Your task:
Below you will find a set of lines. Repeat them all exactly.

----

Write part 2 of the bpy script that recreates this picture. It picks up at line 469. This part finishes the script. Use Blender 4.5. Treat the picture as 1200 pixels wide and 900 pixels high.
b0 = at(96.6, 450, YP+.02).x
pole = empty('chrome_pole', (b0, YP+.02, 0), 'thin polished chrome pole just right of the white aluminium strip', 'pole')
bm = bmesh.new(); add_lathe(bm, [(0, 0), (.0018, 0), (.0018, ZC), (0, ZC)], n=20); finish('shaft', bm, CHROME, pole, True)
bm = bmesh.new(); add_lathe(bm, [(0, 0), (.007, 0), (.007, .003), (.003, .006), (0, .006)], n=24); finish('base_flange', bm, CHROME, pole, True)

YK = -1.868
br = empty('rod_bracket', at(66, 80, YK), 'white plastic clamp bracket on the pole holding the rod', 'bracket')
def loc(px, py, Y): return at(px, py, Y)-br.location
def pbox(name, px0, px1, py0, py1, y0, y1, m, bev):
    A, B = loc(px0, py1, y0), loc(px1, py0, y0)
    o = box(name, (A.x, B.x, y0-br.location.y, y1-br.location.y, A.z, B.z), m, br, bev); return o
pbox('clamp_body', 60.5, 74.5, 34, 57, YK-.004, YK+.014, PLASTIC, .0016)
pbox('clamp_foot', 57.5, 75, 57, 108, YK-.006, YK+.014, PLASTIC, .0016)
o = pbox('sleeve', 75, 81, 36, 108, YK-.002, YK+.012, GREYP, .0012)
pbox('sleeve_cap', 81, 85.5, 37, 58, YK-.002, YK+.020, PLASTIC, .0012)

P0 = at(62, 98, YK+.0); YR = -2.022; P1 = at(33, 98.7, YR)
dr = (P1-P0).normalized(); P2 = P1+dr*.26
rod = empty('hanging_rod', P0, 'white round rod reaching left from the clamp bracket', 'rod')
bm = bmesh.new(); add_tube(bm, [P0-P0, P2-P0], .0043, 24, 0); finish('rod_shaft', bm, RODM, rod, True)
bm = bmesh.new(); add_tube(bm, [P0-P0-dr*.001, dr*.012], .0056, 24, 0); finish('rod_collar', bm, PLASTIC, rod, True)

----

Exercise output:
Write part 2 of the bpy script that recreates this picture. It picks up at line 469. This part finishes the script. Use Blender 4.5. Treat the picture as 1200 pixels wide and 900 pixels high.
b0 = at(96.6, 450, YP+.02).x
pole = empty('chrome_pole', (b0, YP+.02, 0), 'thin polished chrome pole just right of the white aluminium strip', 'pole')
bm = bmesh.new(); add_lathe(bm, [(0, 0), (.0018, 0), (.0018, ZC), (0, ZC)], n=20); finish('shaft', bm, CHROME, pole, True)
bm = bmesh.new(); add_lathe(bm, [(0, 0), (.007, 0), (.007, .003), (.003, .006), (0, .006)], n=24); finish('base_flange', bm, CHROME, pole, True)

YK = -1.868
br = empty('rod_bracket', at(66, 80, YK), 'white plastic clamp bracket on the pole holding the rod', 'bracket')
def loc(px, py, Y): return at(px, py, Y)-br.location
def pbox(name, px0, px1, py0, py1, y0, y1, m, bev):
    A, B = loc(px0, py1, y0), loc(px1, py0, y0)
    o = box(name, (A.x, B.x, y0-br.location.y, y1-br.location.y, A.z, B.z), m, br, bev); return o
pbox('clamp_body', 60.5, 74.5, 34, 57, YK-.004, YK+.014, PLASTIC, .0016)
pbox('clamp_foot', 57.5, 75, 57, 108, YK-.006, YK+.014, PLASTIC, .0016)
o = pbox('sleeve', 75, 81, 36, 108, YK-.002, YK+.012, GREYP, .0012)
pbox('sleeve_cap', 81, 85.5, 37, 58, YK-.002, YK+.020, PLASTIC, .0012)

P0 = at(62, 98, YK+.0); YR = -2.022; P1 = at(33, 98.7, YR)
dr = (P1-P0).normalized(); P2 = P1+dr*.26
rod = empty('hanging_rod', P0, 'white round rod reaching left from the clamp bracket', 'rod')
bm = bmesh.new(); add_tube(bm, [P0-P0, P2-P0], .0043, 24, 0); finish('rod_shaft', bm, RODM, rod, True)
bm = bmesh.new(); add_tube(bm, [P0-P0-dr*.001, dr*.012], .0056, 24, 0); finish('rod_collar', bm, PLASTIC, rod, True)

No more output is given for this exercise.